The supervisor claimed the university employed the academic out of desperation and said it would not hire her again.

They later told another employee the academic had become a "self-entitled Y-genner".

Judge Craig Dowling found the university contravened fair work legislation twice - first, when the supervisor threatened the academics' ongoing work prospects and second, when it refused to re-employ one of the academics after she tried to claim the extra hours she was owed.

The university ultimately admitted to the contraventions.

"(The academics) were entitled to be paid for the work performed by them as casual academics," Judge Dowling said in a decision published on Friday.

"They were entitled to complain or inquire about their ability to perform their work within the 'anticipated hours' contained in their contracts of employment. 

"Those complaints should have been free of consequence."

The academic who tried to claim extra hours was entitled to do so, the judge said.

He ordered the university pay two penalties of $37,295 for contravening the legislation.
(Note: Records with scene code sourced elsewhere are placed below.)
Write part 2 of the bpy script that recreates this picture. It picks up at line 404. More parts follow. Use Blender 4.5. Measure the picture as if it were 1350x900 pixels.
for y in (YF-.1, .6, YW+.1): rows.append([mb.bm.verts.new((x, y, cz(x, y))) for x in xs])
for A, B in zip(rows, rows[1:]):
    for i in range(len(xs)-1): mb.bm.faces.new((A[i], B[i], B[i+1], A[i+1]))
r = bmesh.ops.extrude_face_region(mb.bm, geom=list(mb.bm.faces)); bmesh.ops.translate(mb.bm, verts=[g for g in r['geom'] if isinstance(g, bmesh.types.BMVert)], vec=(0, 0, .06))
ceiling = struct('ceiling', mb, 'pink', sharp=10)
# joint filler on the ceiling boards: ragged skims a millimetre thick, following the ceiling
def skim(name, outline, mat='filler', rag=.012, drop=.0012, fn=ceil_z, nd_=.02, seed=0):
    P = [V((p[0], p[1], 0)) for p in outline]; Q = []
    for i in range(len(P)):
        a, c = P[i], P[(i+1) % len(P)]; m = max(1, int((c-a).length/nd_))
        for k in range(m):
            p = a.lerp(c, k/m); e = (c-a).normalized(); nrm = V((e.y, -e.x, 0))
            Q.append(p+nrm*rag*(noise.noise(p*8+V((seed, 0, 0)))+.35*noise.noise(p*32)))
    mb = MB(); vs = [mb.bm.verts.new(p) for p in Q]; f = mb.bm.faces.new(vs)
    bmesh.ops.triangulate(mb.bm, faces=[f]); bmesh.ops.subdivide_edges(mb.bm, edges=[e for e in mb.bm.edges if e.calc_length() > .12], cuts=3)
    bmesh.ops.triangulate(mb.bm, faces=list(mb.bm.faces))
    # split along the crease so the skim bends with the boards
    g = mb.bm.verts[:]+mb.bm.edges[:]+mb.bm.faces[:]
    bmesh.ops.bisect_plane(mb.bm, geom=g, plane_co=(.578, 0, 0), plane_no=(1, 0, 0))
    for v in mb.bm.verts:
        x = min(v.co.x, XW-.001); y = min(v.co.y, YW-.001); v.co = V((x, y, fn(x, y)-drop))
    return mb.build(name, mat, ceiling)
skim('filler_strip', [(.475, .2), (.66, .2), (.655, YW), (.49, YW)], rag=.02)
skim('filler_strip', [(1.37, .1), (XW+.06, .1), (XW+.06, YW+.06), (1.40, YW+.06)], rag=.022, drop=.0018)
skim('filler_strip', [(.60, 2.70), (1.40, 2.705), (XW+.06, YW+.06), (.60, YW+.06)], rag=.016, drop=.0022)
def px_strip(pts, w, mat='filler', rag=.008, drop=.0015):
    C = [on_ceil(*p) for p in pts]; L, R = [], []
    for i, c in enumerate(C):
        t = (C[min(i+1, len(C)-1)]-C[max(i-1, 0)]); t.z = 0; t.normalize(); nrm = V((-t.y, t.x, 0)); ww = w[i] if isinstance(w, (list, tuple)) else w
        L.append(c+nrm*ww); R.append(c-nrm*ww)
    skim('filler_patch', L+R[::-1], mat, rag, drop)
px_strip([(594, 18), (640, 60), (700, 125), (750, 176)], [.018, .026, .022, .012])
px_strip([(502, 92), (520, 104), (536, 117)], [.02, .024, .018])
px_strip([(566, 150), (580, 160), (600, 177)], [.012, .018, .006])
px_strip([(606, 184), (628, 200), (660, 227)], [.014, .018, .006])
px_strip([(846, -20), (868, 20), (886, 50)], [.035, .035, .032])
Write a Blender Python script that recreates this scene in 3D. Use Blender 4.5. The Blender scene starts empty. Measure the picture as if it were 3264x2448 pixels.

A spokesman for the University of Melbourne said the institution had taken responsibility for its actions and reiterated its apology to the two workers.

"We have cooperated with the Fair Work Ombudsman, including by accepting liability early and agreeing on the amount of the penalty to put before the court for this matter," he said in a statement.

It has given the academic who tried to claim her extra hours $10,000 in compensation and the other casual worker $4000.

The university has since made changes to how casual staff are managed, including introducing 13 casual compliance manager roles and setting up "HR assist" phone lines for staff to raise pay and other issues.

The judge gave the university 28 days to pay the fines.